Approximately 72 per cent of the respondents picked the 61-80 bucket, 25 per cent chose 41-60 and three per cent picked 81-99. This reflected a consensus that oil prices would remain within the current range, but with a small bias towards lower oil prices. However, it rejected the hypothesis that oil prices would collapse.

The second question asked how many more times the US Federal Reserve would hike interest rates. This question was asked on the day after the Fed had just raised interest rates. Approximately, five per cent of the respondents replied once more, 40 per cent said two more times, 43 per cent indicated three more times and 11 per cent said four more times. This suggests that Fed funds should finish the year above 2.5 per cent, which is higher than the Fed's guidance.

The next set of questions focused on the outlook for the United States economy. Some 75 per cent of the audience expected the economy to be the same or stronger. Not surprisingly, 85 per cent expected to hold the same level of risk or add risk this year. The responses also showed that people were not too concerned about the domestic or geopolitical situations. They were more focused on economic factors.

The next sets of questions were country specific, starting with Brazil. Regarding the presidential elections, 37 per cent expected Jair Bolsonaro to win. Only five per cent thought that Lula could win, and the rest were split on Marina Silva, Ciro Gomes and Geraldo Alckim.

Interestingly, 78 per cent of the respondents said that they were increasing their risk exposure in Brazil, and almost half of them said that they would express that view through corporate debt.

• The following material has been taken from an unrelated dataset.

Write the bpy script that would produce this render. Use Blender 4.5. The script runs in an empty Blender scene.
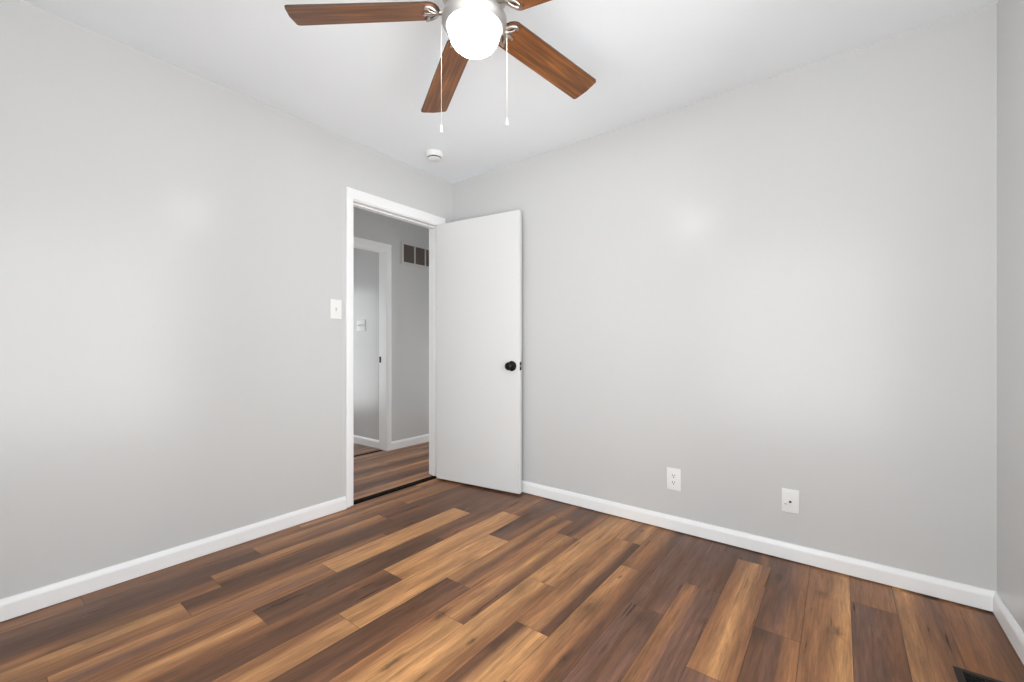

A third said they would do it through equities, and only 10 per cent said that they would do it through the currency markets.

What Argentina had to say

The next questions were on Argentina. When asked about former President Cristina Fernandez de Kirchner, 86 per cent thought she would end up in jail. However, 81 per cent said that they were either going to hold or reduce their exposure to Argentina, reflecting a negative bias towards the country.

When asked how they would invest in the country, 48 per cent said through the corporate debt market. Only seven per cent said they would do it through the currency markets.

The third sets of questions were on Colombia. When asked who would win the presidential elections, Petro or Ivan Duque, 92 per cent chose the latter. However, when asked what percentage of their clients would leave the country if Petro won, the replies were less than 20 per cent. Nevertheless, all of them replied that their clients would move some assets out of the country if the leftist candidate won.

The next to last question was on the Mexican elections. More than 85 per cent of the respondents gave AMLO a better than 50:50 chance of winning the elections. This was in line with recent polling data.

Last of all, people remained very negative on Venezuela, with 57 per cent replying that it would be the dog of the year - despite the ongoing rally in Venezuelan sovereign and PDVSA bonds.

Sense of optimism

The responses reflected an overall sense of optimism in the market, despite the ongoing charade in Washington and on the geopolitical stage. This was motivating investors to increase their risk exposure, despite acknowledging that the Fed will continue to raise interest rates. The country that attracted the most attention was Brazil.

People were increasing their exposure to the country, despite their recognition that it could fall under the control of a right-wing populist leader. At the same time, there was a great deal of pessimism in Argentina, despite the fact that the leader of the left was probably going to end up in jail. In both the cases of Brazil and Argentina, there was a bias in favour of corporate debt and away from local currency issues.

Last of all, people were convinced that the centre-right candidate would win in Colombia. However, a victory by the left would not lead to a mass exodus, but there would be some capital flight.

The conclusion that could be made from the data was that economics remains the main driver of investor behaviour. Investors are very cognisant of the political factors and risks, but economic conditions are the main factors in shaping their investment decisions.

 -Dr Walter T. Molano is a managing partner and the head of research at BCP Securities LLC.